Il a soutenu que Washington ne doit pas tourner le dos au peuple sahraoui en tentant de rendre meilleures les relations entre ses voisins et Israël. «Dès 1975, lorsque le Maroc a pris le contrôle du Sahara occidental par la force après le retrait de l’Espagne, les Etats-Unis et la plupart des membres de la communauté internationale ont refusé de reconnaître la légitimité de cette revendication (la souveraineté sur le Sahara occidental)», a rappelé l’ancien secrétaire d’Etat. «La reconnaissance de la souveraineté marocaine sur le Sahara occidental par l’administration Trump est un revirement majeur et regrettable dans une politique américaine au long cours défendue aussi bien par les démocrates que par les républicains», a-t-il poursuivi.

A son avis, «les Etats-Unis ont abandonné de manière imprudente leurs principes pour quelque chose qui ne changera rien à la position de la communauté internationale en ce qui concerne la résolution du conflit». En la circonstance, il a appelé le président élu, Joe Biden, qui prendra ses fonctions le 20 janvier, à annuler cette décision.

Entraves

Lundi dernier, un autre ancien émissaire des Nations unies pour le Sahara occidental, Christopher Ross, a affirmé que la décision du président américain de reconnaître une prétendue souveraineté du Maroc sur le Sahara occidental ne change rien à l’approche de la communauté internationale sur ce conflit. Il est «évident que la proclamation du président américain sortant reconnaissant une souveraineté qui n’appartient ni à lui ni au Maroc est insensée, irréfléchie et dangereuse».

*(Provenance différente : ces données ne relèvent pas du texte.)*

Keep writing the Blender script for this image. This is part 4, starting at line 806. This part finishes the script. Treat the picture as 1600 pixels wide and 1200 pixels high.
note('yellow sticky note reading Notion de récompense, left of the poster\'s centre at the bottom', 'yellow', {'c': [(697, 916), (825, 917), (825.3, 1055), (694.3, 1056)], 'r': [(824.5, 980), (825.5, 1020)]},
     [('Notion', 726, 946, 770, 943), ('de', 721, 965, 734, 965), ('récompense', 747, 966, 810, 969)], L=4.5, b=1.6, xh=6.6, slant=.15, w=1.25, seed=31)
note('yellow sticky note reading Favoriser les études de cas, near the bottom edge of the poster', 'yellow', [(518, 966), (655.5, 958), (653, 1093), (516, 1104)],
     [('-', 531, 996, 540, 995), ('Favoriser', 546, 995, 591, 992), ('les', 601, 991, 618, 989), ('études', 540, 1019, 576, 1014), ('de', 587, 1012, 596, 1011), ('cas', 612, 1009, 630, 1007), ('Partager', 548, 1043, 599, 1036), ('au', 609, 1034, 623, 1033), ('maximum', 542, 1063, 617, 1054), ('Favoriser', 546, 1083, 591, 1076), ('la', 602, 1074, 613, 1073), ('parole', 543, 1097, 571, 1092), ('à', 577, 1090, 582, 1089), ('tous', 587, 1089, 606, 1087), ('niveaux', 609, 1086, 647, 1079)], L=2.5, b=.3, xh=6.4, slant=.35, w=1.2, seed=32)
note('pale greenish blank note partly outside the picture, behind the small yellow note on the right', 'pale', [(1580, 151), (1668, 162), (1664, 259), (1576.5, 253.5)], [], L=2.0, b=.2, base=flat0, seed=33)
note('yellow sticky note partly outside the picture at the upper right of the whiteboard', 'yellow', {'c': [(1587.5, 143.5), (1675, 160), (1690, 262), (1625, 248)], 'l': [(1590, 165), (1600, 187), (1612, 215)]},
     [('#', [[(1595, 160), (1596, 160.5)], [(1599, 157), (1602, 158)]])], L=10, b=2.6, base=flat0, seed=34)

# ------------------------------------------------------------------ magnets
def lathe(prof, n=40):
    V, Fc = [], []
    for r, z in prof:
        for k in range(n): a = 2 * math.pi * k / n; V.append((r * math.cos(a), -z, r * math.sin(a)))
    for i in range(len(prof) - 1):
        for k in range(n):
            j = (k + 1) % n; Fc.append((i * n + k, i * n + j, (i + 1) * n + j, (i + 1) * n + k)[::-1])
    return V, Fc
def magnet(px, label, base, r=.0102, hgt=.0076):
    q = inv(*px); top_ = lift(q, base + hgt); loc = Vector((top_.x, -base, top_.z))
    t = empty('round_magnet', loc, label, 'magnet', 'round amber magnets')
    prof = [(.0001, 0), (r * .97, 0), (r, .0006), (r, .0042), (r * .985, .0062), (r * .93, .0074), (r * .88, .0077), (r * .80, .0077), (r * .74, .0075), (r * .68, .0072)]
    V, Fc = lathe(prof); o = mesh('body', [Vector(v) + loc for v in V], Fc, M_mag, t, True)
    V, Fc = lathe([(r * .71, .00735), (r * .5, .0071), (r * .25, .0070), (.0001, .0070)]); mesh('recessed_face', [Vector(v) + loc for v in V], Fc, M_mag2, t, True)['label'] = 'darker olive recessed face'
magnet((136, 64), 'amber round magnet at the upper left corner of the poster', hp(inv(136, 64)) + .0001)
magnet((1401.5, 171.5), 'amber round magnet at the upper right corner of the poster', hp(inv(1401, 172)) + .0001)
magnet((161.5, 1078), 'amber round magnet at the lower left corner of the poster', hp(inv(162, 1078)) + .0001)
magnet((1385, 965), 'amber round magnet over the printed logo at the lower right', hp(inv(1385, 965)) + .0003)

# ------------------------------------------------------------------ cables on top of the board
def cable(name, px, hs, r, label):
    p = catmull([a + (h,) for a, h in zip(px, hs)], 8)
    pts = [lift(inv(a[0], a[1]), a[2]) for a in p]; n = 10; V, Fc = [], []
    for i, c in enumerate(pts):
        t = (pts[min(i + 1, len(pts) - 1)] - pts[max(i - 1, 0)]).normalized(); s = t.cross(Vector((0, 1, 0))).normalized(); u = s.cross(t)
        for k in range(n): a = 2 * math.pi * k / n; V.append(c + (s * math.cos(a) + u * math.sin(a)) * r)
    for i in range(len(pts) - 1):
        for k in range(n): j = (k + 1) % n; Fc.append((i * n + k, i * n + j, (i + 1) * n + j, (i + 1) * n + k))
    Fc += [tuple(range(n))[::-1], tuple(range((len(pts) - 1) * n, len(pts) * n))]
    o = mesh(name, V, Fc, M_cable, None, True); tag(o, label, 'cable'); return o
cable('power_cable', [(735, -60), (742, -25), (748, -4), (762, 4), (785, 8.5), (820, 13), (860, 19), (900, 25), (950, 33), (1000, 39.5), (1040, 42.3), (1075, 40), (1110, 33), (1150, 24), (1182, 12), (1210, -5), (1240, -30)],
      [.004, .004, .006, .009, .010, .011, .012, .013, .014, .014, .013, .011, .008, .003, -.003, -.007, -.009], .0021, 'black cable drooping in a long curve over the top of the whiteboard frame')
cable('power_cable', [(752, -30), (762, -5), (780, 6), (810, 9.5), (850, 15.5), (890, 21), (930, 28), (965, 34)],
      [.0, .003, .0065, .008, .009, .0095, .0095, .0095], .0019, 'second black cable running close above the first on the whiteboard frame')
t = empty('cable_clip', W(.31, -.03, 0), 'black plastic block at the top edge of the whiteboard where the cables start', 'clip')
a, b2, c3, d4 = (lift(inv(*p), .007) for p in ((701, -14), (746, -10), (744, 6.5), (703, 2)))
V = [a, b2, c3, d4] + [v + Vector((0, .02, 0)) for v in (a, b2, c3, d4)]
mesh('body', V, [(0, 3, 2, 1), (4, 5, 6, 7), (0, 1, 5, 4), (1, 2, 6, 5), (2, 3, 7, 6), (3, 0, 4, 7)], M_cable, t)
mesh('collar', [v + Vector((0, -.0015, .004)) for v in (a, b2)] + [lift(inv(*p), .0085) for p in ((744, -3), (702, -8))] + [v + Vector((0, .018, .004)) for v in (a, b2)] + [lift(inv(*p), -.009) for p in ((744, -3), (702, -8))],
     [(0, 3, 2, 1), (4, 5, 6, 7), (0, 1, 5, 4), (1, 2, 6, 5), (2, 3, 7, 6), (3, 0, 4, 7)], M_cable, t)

Cette «décision ne change rien à l’approche de la communauté internationale sur le dossier du Sahara occidental et à la nécessité urgente d’appliquer les résolutions successives du Conseil de sécurité», a déclaré Christopher Ross, selon l’APS relayant la Radio algérienne Chaîne 3. «On se demande tous pourquoi le président Trump a fait cette déclaration vu que, depuis le début de son mandat, il y avait de fortes voix qui lui disaient qu’il ne fallait pas changer la position des Etats-Unis», s’est-il interrogé. Cette décision «va compliquer l’arrivée à un accord et contribuer à une tension dangereuse et croissante» qui «menace la paix et la sécurité» dans la région.

Christopher Ross a été nommé en 2009 envoyé personnel du secrétaire général de l’ONU pour le Sahara occidental. Il a démissionné de son poste le 6 mars 2017. Sur sa page Facebook, il a écrit dimanche que le Maroc a fait preuve d’un «manque de respect» et a entravé le travail des émissaires de l’ONU. Il a indiqué qu’un autre ancien émissaire onusien, Horst Köhler, n’aurait pas démissionné de son poste pour des «raisons de santé» mais plutôt «parce qu’il était dégoûté par le manque de respect du côté marocain et les efforts déployés pour entraver son travail, comme cela a été le cas pour moi».

Il a affirmé que le secrétaire général de l’ONU, Antonio Guterres, est actuellement à la recherche d’un autre émissaire pour le dossier sahraoui, mais «tous ceux qui ont été approchés jusqu’ici ont hésité, probablement parce qu’ils savent que le Maroc cherche en réalité quelqu’un qui soit susceptible de devenir son avocat plutôt que de rester neutre».

L’émissaire onusien, l’ancien président allemand Horst Köhler, a réussi à relancer les pourparlers au point mort depuis 2012, en convoquant les parties concernées à deux tables rondes à Genève en décembre 2018 puis en mars 2019. Néanmoins, il a démissionné en mai 2019 «pour raisons de santé».

Le président Trump a annoncé, le 10 décembre, reconnaître le Sahara occidental comme faisant partie du territoire marocain en contrepartie de la normalisation des relations entre le Maroc et Israël.

Le Conseil de sécurité de l’ONU devrait débattre lundi du Sahara occidental, pour la première fois depuis la rupture, il y a plus d’un mois, du cessez-le-feu et la reconnaissance américaine de la souveraineté du Maroc sur ce territoire.